Understanding the 1099-K flow

( For Landlords) Have questions about Cozy's 1099-K process? Running into issues adding your tax entities? Read on for FAQs and troubleshooting tips. 

What information do I need to enter? 

For individuals:

We'll ask that you enter your name, address, and a Tax ID Number Type such as a Social Security Number.

For businesses:

We'll ask that you enter your name, address, and an Employer Identification Number.


I'm seeing an error message– what's happening?

1099-K error message

It helps to keep in mind that these fields needs to match exactly how it is at the IRS. 

When you enter the tax entity's EIN/SSN, the individual or business name for that number must exactly match what's on file with the IRS. 

Here are some common reasons for getting this error: 

  • If there's an abbreviation or punctuation where it shouldn't be, that could trigger an issue.
    • For example, if the IRS has your company on file as "Bluthe Real Estate, LLC" but you enter "Bluthe Real Estate LLC," that might trigger an error. 
  • If your mailing address doesn't match what the US Postal Service uses for your entity, then it may fail.

I'm a property manager for multiple clients with properties– can I enter multiple EINs and business names?

Each bank account you accept payments to within Cozy can have a dedicated and separate Tax ID number. If you're receiving rent to multiple bank accounts, you should be able to enter each relevant entity's information.

For any one bank account that received payments for more than one entity, the payments can not be separated at our level. Instead, you'd need to assign just one entity to that bank account. If it does qualify for a 1099-K, then the entity you linked will become a "nominee" for the other relevant entities.

From there, you (or the entity you used if not yourself) can then file their own 1099s to disburse (or break out) the amounts to the appropriate entities. We recommend talking to a tax professional about that when the time comes – it's not super difficult, just adds an extra step. This IRS link explains that process a bit: IRS 1099-K Resources


We manage for multiple clients but only one might meet the 1099-K requirements (collect over 200 payments and $20,000 in a calendar year). Why am I required to fill out this tax information for everyone?

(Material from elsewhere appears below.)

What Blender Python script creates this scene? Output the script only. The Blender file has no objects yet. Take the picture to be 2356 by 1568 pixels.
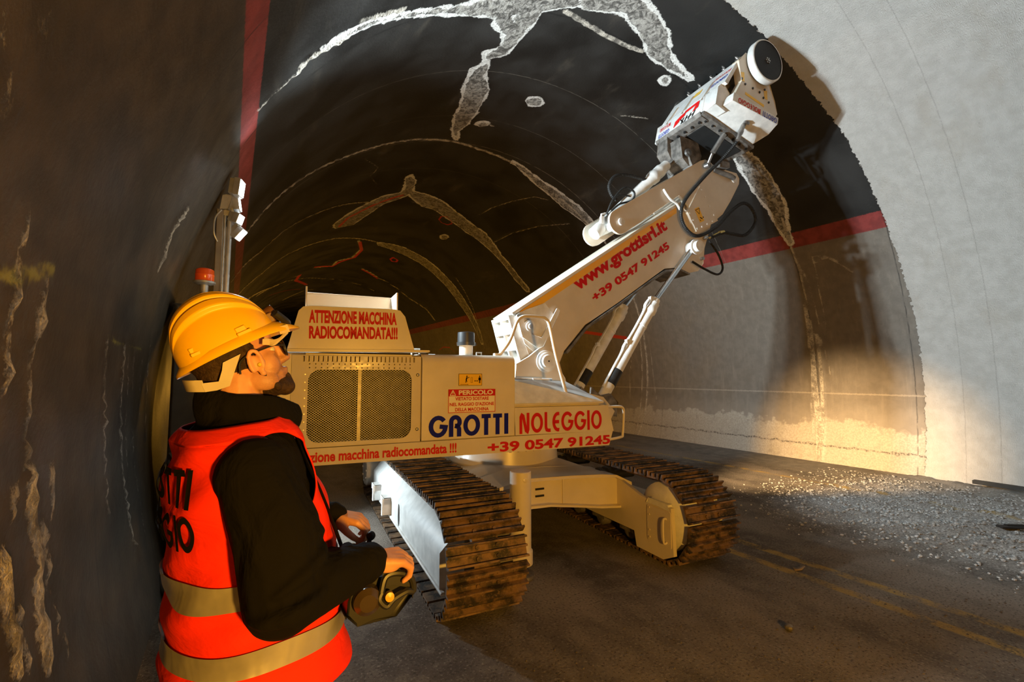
import bpy, bmesh, math, random
import numpy as np
from mathutils import Vector, Matrix, geometry
R = math.radians
PI = math.pi
random.seed(7)
rng = np.random.default_rng(7)
SC = bpy.context.scene
COL = SC.collection

# ------------------------------------------------------------------ camera
CAM_YAW, CAM_PITCH, CAM_H = R(31.7316), R(4.2687), 1.6
cam_d = bpy.data.cameras.new('camera')
cam_d.sensor_width = 36.0
cam_d.lens = 1045.0 / 2356.0 * 36.0
cam_d.clip_start = 0.05
cam_d.clip_end = 300
cam = bpy.data.objects.new('camera', cam_d)
COL.objects.link(cam)
cam.location = (0, 0, CAM_H)
cam.rotation_euler = (R(90) + CAM_PITCH, 0, -CAM_YAW)
SC.camera = cam
# ------------------------------------------------------------------ world
wd = bpy.data.worlds.new('world')
SC.world = wd
wd.use_nodes = True
wd.node_tree.nodes['Background'].inputs[0].default_value = (0.9, 0.8, 0.65, 1)
wd.node_tree.nodes['Background'].inputs[1].default_value = 0.0015
# ------------------------------------------------------------------ exposure
vs = SC.view_settings
vs.view_transform = 'Standard'
vs.look = 'None'
vs.gamma = 1.0
vs.use_curve_mapping = False
vs.exposure = 0.0
# ------------------------------------------------------------------ lights
COLD = (0.77, 0.92, 1.0)
WARM = (1.0, 0.475, 0.055)
def spot(name, loc, aim, power, color, angle, blend, rad):
    d = bpy.data.lights.new(name, 'SPOT')
    d.energy = power; d.color = color; d.spot_size = R(angle); d.spot_blend = blend; d.shadow_soft_size = rad
    o = bpy.data.objects.new(name, d); COL.objects.link(o)
    o.location = loc
    o.rotation_euler = (Vector(aim) - Vector(loc)).to_track_quat('-Z', 'Y').to_euler()
    return o
def point(name, loc, power, color, rad):
    d = bpy.data.lights.new(name, 'POINT')
    d.energy = power; d.color = color; d.shadow_soft_size = rad
    o = bpy.data.objects.new(name, d); COL.objects.link(o); o.location = loc
    return o
# cold work lamps on the mast
for loc_, aim_, pw_, an_ in (((.16, 4.47, 3.20), (6.0, 2.0, 5.6), 1000, 116), ((.18, 4.65, 3.10), (6.2, 2.6, 4.6), 900, 112), ((.17, 4.83, 2.97), (5.6, 2.2, 3.6), 360, 105), ((.19, 4.55, 2.86), (6.0, 1.2, .6), 640, 130)):
    spot('mast_lamp', loc_, aim_, pw_, COLD, an_, 0.85, 0.05)
spot('mast_lamp_spill', (.16, 4.36, 3.26), (.9, 2.2, 5.2), 24, COLD, 100, 1.0, 0.05)
# low cold work lamp on the cabinet, shining under the machine
spot('low_work_lamp', (.26, 5.16, .80), (2.0, 3.7, .15), 150, COLD, 130, 0.5, 0.04)
# warm flood standing behind the photographer
spot('warm_flood', (.62, -1.75, 1.30), (1.6, 4.0, 1.6), 610, WARM, 150, 0.8, 0.12)
# warm lamp on the machine nose, aimed at the foot of the right wall
spot('nose_lamp', (3.98, 4.10, 1.13), (9.35, 3.72, .22), 3300, (1.0, .64, .30), 42, 1.0, 0.06)
# warm work lamps further down the tunnel
point('far_lamp', (5.4, 9.5, 1.4), 95, WARM, 0.15)
point('far_lamp', (3.0, 19.0, 1.0), 230, WARM, 0.2)
point('far_lamp', (2.5, 31.0, 1.0), 260, WARM, 0.2)

# ------------------------------------------------------------------ node helpers
class NT:
    def __init__(s, name):
        s.m = bpy.data.materials.new(name); s.m.use_nodes = True
        s.t = s.m.node_tree; s.N = s.t.nodes; s.L = s.t.links
        s.b = s.N['Principled BSDF']
    def new(s, typ, **kw):
        n = s.N.new(typ)
        for k, v in kw.items(): setattr(n, k, v)
        return n
    def put(s, sock, v):
        if isinstance(v, bpy.types.NodeSocket): s.L.new(v, sock)
        elif isinstance(v, (tuple, list)):
            v = tuple(v)
            sock.default_value = v + (1.0,) if (len(v) == 3 and len(sock.default_value) == 4) else v
        else: sock.default_value = v
    def math(s, op, a, b=None, clamp=False):
        n = s.new('ShaderNodeMath', operation=op, use_clamp=clamp)
        s.put(n.inputs[0], a)
        if b is not None: s.put(n.inputs[1], b)
        return n.outputs[0]
    def mix(s, f, a, b):
        n = s.new('ShaderNodeMix', data_type='RGBA')
        s.put(n.inputs[0], f); s.put(n.inputs[6], a); s.put(n.inputs[7], b)
        return n.outputs[2]
    def step(s, x, lo, hi):
        n = s.new('ShaderNodeMapRange', interpolation_type='SMOOTHSTEP')
        s.put(n.inputs[0], x); n.inputs[1].default_value = lo; n.inputs[2].default_value = hi
        return n.outputs[0]
    def attr(s, name):
        return s.new('ShaderNodeAttribute', attribute_name=name).outputs['Fac']
    def pos(s):
        return s.new('ShaderNodeTexCoord').outputs['Object']
    def noise(s, scale, detail=4, vec=None, rough=0.55, sxyz=None, dist=0.0):
        n = s.new('ShaderNodeTexNoise')
        v = vec if vec is not None else s.pos()
        if sxyz:
            mp = s.new('ShaderNodeMapping'); mp.inputs['Scale'].default_value = sxyz
            s.L.new(v, mp.inputs[0]); v = mp.outputs[0]
        s.L.new(v, n.inputs['Vector'])
        n.inputs['Scale'].default_value = scale; n.inputs['Detail'].default_value = detail
        n.inputs['Roughness'].default_value = rough; n.inputs['Distortion'].default_value = dist
        return n.outputs['Fac']
    def bump(s, h, strength=0.3, dist=0.02):
        n = s.new('ShaderNodeBump'); n.inputs['Strength'].default_value = strength; n.inputs['Distance'].default_value = dist
        s.L.new(h, n.inputs['Height']); s.L.new(n.outputs[0], s.b.inputs['Normal'])
    def fin(s, color=None, rough=None, metal=None, spec=None):
        if color is not None: s.put(s.b.inputs['Base Color'], color)
        if rough is not None: s.put(s.b.inputs['Roughness'], rough)
        if metal is not None: s.put(s.b.inputs['Metallic'], metal)
        if spec is not None: s.put(s.b.inputs['Specular IOR Level'], spec)
        return s.m
def simple(name, col, rough=0.5, metal=0.0, nscale=6.0, namt=0.25, spec=0.5, bump=0.0, bscale=60):
    n = NT(name)
    f = n.step(n.noise(nscale, 5), 0.3, 0.7)
    d = tuple(c * (1 - namt) for c in col)
    c = n.mix(f, d, col)
    if bump: n.bump(n.noise(bscale, 3), bump, 0.005)
    return n.fin(c, rough, metal, spec)

# ------------------------------------------------------------------ tagging
def tag(o, label=None, cat=None, group=None, kind=None):
    if label: o['label'] = label
    if cat: o['category'] = cat
    if group: o['group'] = group
    if kind: o['kind'] = kind
    return o
def empty(name, loc, rz=0.0):
    o = bpy.data.objects.new(name, None); COL.objects.link(o)
    o.location = loc; o.rotation_euler = (0, 0, rz); o.empty_display_size = 0.2
    return o

# ------------------------------------------------------------------ mesh builder
def frame(d):
    d = Vector(d).normalized()
    a = Vector((0, 0, 1)) if abs(d.z) < 0.95 else Vector((1, 0, 0))
    x = a.cross(d).normalized(); y = d.cross(x)
    return x, y, d
class MB:
    def __init__(s): s.v = []; s.f = []
    def add(s, vs_, fs):
        k = len(s.v); s.v += [tuple(p) for p in vs_]; s.f += [tuple(i + k for i in f) for f in fs]; return s
    def box(s, c, sz, M=None):
        x, y, z = (q / 2 for q in sz)
        P = [Vector((a * x, b * y, e * z)) for e in (-1, 1) for a, b in ((-1, -1), (1, -1), (1, 1), (-1, 1))]
        if M is not None: P = [M @ p for p in P]
        c = Vector(c)
        return s.add([p + c for p in P], [(3, 2, 1, 0), (4, 5, 6, 7), (0, 1, 5, 4), (1, 2, 6, 5), (2, 3, 7, 6), (3, 0, 4, 7)])
    def box2(s, a, b):
        return s.box([(p + q) / 2 for p, q in zip(a, b)], [abs(q - p) for p, q in zip(a, b)])
    def prism(s, poly, a, b, axis='y', holes=()):
        area = sum(p[0] * q[1] - q[0] * p[1] for p, q in zip(poly, poly[1:] + poly[:1]))
        poly = list(poly) if area > 0 else list(poly)[::-1]
        def m(p, t):
            return {'y': (p[0], t, p[1]), 'x': (t, p[0], p[1]), 'z': (p[0], p[1], t)}[axis]
        loops = [poly] + [list(h) for h in holes]
        flat = [p for l in loops for p in l]
        tris = geometry.tessellate_polygon([[Vector((p[0], p[1], 0)) for p in l] for l in loops]) if (holes or len(poly) > 4 or True) else []
        n = len(flat)
        V = [m(p, a) for p in flat] + [m(p, b) for p in flat]
        F = []
        for t in tris:
            F.append(tuple(t)); F.append(tuple(i + n for i in t[::-1]))
        k = 0
        for l in loops:
            c = len(l)
            for i in range(c):
                j = (i + 1) % c
                F.append((k + i, k + j, k + j + n, k + i + n))
            k += c
        return s.add(V, F)
    def tube(s, pts, r, n=10, closed=False, caps=True, flat=None):
        pts = [Vector(p) for p in pts]; N = len(pts)
        rs = r if isinstance(r, (list, tuple)) else [r] * N
        V = []; F = []
        t0 = (pts[1] - pts[0]).normalized()
        x, y, _ = frame(t0)
        prev = t0
        for i, p in enumerate(pts):
            if closed: t = (pts[(i + 1) % N] - pts[i - 1]).normalized()
            else: t = (pts[min(i + 1, N - 1)] - pts[max(i - 1, 0)]).normalized()
            q = prev.rotation_difference(t); x = q @ x; y = q @ y; prev = t
            for k in range(n):
                a = 2 * PI * k / n
                fy = flat if flat else 1.0
                V.append(p + (x * math.cos(a) + y * math.sin(a) * fy) * rs[i])
        for i in range(N - 1 + (1 if closed else 0)):
            j = (i + 1) % N
            for k in range(n):
                l = (k + 1) % n
                F.append((i * n + k, i * n + l, j * n + l, j * n + k))
        if caps and not closed:
            F.append(tuple(range(n))[::-1]); F.append(tuple(range((N - 1) * n, N * n)))
        return s.add(V, F)
    def cyl(s, p0, p1, r0, r1=None, n=24):
        return s.tube([p0, p1], [r0, r0 if r1 is None else r1], n)
    def lathe(s, p0, d, prof, n=24, caps=True):
        p0 = Vector(p0); x, y, d = frame(d); V = []; F = []
        for t, r in prof:
            for k in range(n):
                a = 2 * PI * k / n
                V.append(p0 + d * t + (x * math.cos(a) + y * math.sin(a)) * r)
        for i in range(len(prof) - 1):
            for k in range(n):
                l = (k + 1) % n
                F.append((i * n + k, i * n + l, (i + 1) * n + l, (i + 1) * n + k))
        if caps:
            F.append(tuple(range(n))[::-1]); F.append(tuple(range((len(prof) - 1) * n, len(prof) * n)))
        return s.add(V, F)
    def ell(s, c, rad, M=None, nu=16, nv=10):
        V = []; F = []
        c = Vector(c)
        for j in range(nv + 1):
            ph = PI * j / nv
            for i in range(nu):
                a = 2 * PI * i / nu
                p = Vector((rad[0] * math.sin(ph) * math.cos(a), rad[1] * math.sin(ph) * math.sin(a), rad[2] * math.cos(ph)))
                V.append((M @ p if M is not None else p) + c)
        for j in range(nv):
            for i in range(nu):
                k = (i + 1) % nu
                F.append((j * nu + i, (j + 1) * nu + i, (j + 1) * nu + k, j * nu + k))
        return s.add(V, F)
    def cap(s, p0, p1, r0, r1, n=14):
        s.ell(p0, (r0,) * 3, None, n, 8); s.ell(p1, (r1,) * 3, None, n, 8)
        return s.cyl(p0, p1, r0, r1, n)
    def build(s, name, mat, parent=None, loc=(0, 0, 0), rz=0.0, bevel=0.0, sharp=40, bseg=2):
        me = bpy.data.meshes.new(name)
        me.from_pydata([tuple(p) for p in s.v], [], s.f)
        me.validate(); me.update()
        if sharp:
            me.polygons.foreach_set('use_smooth', [True] * len(me.polygons))
            me.set_sharp_from_angle(angle=R(sharp))
        me.materials.append(mat)
        o = bpy.data.objects.new(name, me); COL.objects.link(o)
        if parent is not None: o.parent = parent
        o.location = loc; o.rotation_euler = (0, 0, rz)
        if bevel:
            b = o.modifiers.new('bevel', 'BEVEL'); b.width = bevel; b.segments = bseg; b.limit_method = 'ANGLE'; b.angle_limit = R(50)
            b.harden_normals = False
        return o
def rrect(x0, z0, x1, z1, r, n=5):
    P = []
    for cx, cz, a in ((x1 - r, z1 - r, 0), (x0 + r, z1 - r, 90), (x0 + r, z0 + r, 180), (x1 - r, z0 + r, 270)):
        for k in range(n + 1):
            t = R(a + 90 * k / n); P.append((cx + r * math.cos(t), cz + r * math.sin(t)))
    return P
def smoothpath(pts, sub=6):
    P = [Vector(p) for p in pts]; out = []
    for i in range(len(P) - 1):
        a = P[max(i - 1, 0)]; b = P[i]; c = P[i + 1]; d = P[min(i + 2, len(P) - 1)]
        for k in range(sub):
            t = k / sub
            out.append(0.5 * ((2 * b) + (c - a) * t + (2 * a - 5 * b + 4 * c - d) * t * t + (3 * b - a - 3 * c + d) * t ** 3))
    out.append(P[-1]); return out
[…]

This is something we can't bypass. While it is not a regulation or law change, it's a choice our accounting team made to further prevent mistakes before they happen, and completely ensure accuracy and such come tax season.

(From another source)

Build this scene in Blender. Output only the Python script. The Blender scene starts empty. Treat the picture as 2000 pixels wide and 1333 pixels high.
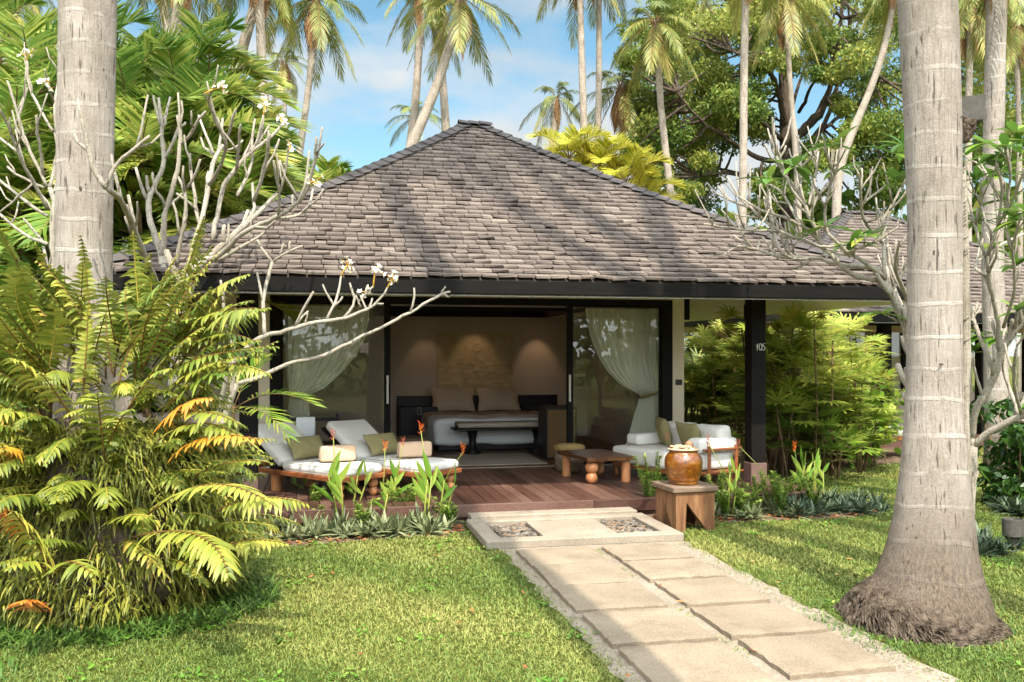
import bpy, bmesh, math, random
import numpy as np
from mathutils import Vector, Matrix
R = math.radians
rng = np.random.default_rng(7)
random.seed(7)
sc = bpy.context.scene
COL = sc.collection

# ------------------------------------------------------------------ camera
H = 1.76; FPX = 1792.0; HZ = 690.0; YAW = R(12)
S, C = math.sin(YAW), math.cos(YAW)
cam = bpy.data.cameras.new("camera"); cam.lens = 36*FPX/2000; cam.sensor_width = 36
cam.shift_y = (HZ-666.5)/2000; cam.clip_start = 0.05; cam.clip_end = 2000
co = bpy.data.objects.new("camera", cam); COL.objects.link(co)
co.location = (0, 0, H); co.rotation_euler = (R(90), 0, -YAW); sc.camera = co

def W(px, py, d):                      # a point d metres in front of the viewpoint
    u = (px-1000)/FPX
    return np.array((d*(S+C*u), d*(C-S*u), H+d*(HZ-py)/FPX))
def G(px, py, z=0.0):                  # a point on the level z
    return W(px, py, FPX*(H-z)/(py-HZ))
def PY(px, py, Y):                     # a point on the plane y = Y
    u = (px-1000)/FPX
    return W(px, py, Y/(C-S*u))
def XY(px, Y):
    u = (px-1000)/FPX
    return Y*(S+C*u)/(C-S*u)

# ------------------------------------------------------------------ materials
def lin(h):
    h = h.lstrip('#'); v = [int(h[i:i+2], 16)/255 for i in (0, 2, 4)]
    return tuple((x/12.92 if x <= .04045 else ((x+.055)/1.055)**2.4) for x in v)+(1,)
class NT:
    def __init__(s, name):
        s.m = bpy.data.materials.new(name); s.m.use_nodes = True
        s.t = s.m.node_tree; s.t.nodes.clear()
        s.out = s.n('ShaderNodeOutputMaterial')
    def n(s, k, **kw):
        x = s.t.nodes.new(k)
        for a, b in kw.items(): setattr(x, a, b)
        return x
    def l(s, a, b): s.t.links.new(a, b)
    def ramp(s, fac, cols, interp='LINEAR'):
        r = s.n('ShaderNodeValToRGB'); e = r.color_ramp.elements; r.color_ramp.interpolation = interp
        while len(e) > 1: e.remove(e[0])
        for i, c in enumerate(cols):
            p, c = c if isinstance(c, tuple) and isinstance(c[1], (str, tuple)) and not isinstance(c[0], str) else (i/max(1, len(cols)-1), c)
            if isinstance(c, str): c = lin(c)
            if i == 0: e[0].position = p; e[0].color = c
            else:
                q = e.new(p); q.color = c
        s.l(fac, r.inputs[0]); return r.outputs[0]
    def rnd(s):
        a = s.n('ShaderNodeAttribute'); a.attribute_name = 'rnd'; return a.outputs['Fac']
    def coord(s, scale=(1, 1, 1)):
        c = s.n('ShaderNodeTexCoord'); m = s.n('ShaderNodeMapping'); m.inputs['Scale'].default_value = scale
        s.l(c.outputs['Object'], m.inputs[0]); return m.outputs[0]
    def noise(s, scale, detail=4, vec=None, rough=.55):
        x = s.n('ShaderNodeTexNoise'); x.inputs['Scale'].default_value = scale; x.inputs['Detail'].default_value = detail
        x.inputs['Roughness'].default_value = rough
        s.l(vec if vec is not None else s.coord(), x.inputs['Vector']); return x.outputs['Fac']
    def mix(s, f, a, b, mode='MIX'):
        x = s.n('ShaderNodeMix', data_type='RGBA', blend_type=mode)
        for v, i in ((f, 0), (a, 6), (b, 7)):
            if hasattr(v, 'is_output'): s.l(v, x.inputs[i])
            elif i: x.inputs[i].default_value = lin(v) if isinstance(v, str) else v
            else: x.inputs[0].default_value = v
        return x.outputs[2]
    def math(s, op, a, b):
        x = s.n('ShaderNodeMath', operation=op)
        for v, i in ((a, 0), (b, 1)):
            if hasattr(v, 'is_output'): s.l(v, x.inputs[i])
            else: x.inputs[i].default_value = v
        return x.outputs[0]
    def bump(s, h, dist, strength=1.0):
        b = s.n('ShaderNodeBump'); b.inputs['Distance'].default_value = dist; b.inputs['Strength'].default_value = strength
        s.l(h, b.inputs['Height']); return b.outputs[0]
    def bsdf(s, col, rough=.6, normal=None, spec=.3, **kw):
        p = s.n('ShaderNodeBsdfPrincipled')
        if hasattr(col, 'is_output'): s.l(col, p.inputs['Base Color'])
        else: p.inputs['Base Color'].default_value = lin(col) if isinstance(col, str) else col
        if hasattr(rough, 'is_output'): s.l(rough, p.inputs['Roughness'])
        else: p.inputs['Roughness'].default_value = rough
        p.inputs['Specular IOR Level'].default_value = spec
        for k, v in kw.items(): p.inputs[k.replace('_', ' ')].default_value = v
        if normal is not None: s.l(normal, p.inputs['Normal'])
        return p.outputs[0]
    def end(s, sh): s.l(sh, s.out.inputs[0]); return s.m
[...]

We're a property management company and the rents we receive are not income to us but to the owners of the properties. I feel uncomfortable asking and entering their Social Security numbers.

Entering the required information for every active bank account (regardless of if you expect it to qualify) is not something we can not bypass– sorry about this.

If you're able to get the information for each entity, they would not need to be re-verified in the future. The information is also not and will not ever be used or accessed for any other purpose, and is completely encrypted. If any given entity never qualifies, their information will never be accessed.


I still need to add a tax entity for one or more of my bank accounts. Will my payments go through this month? 

Yes, this month's payments will most likely go through. We send you several email warnings about 1099-K issues before your payments stop processing. That said, we recommend you add your tax entity details ASAP to avoid any payment delays.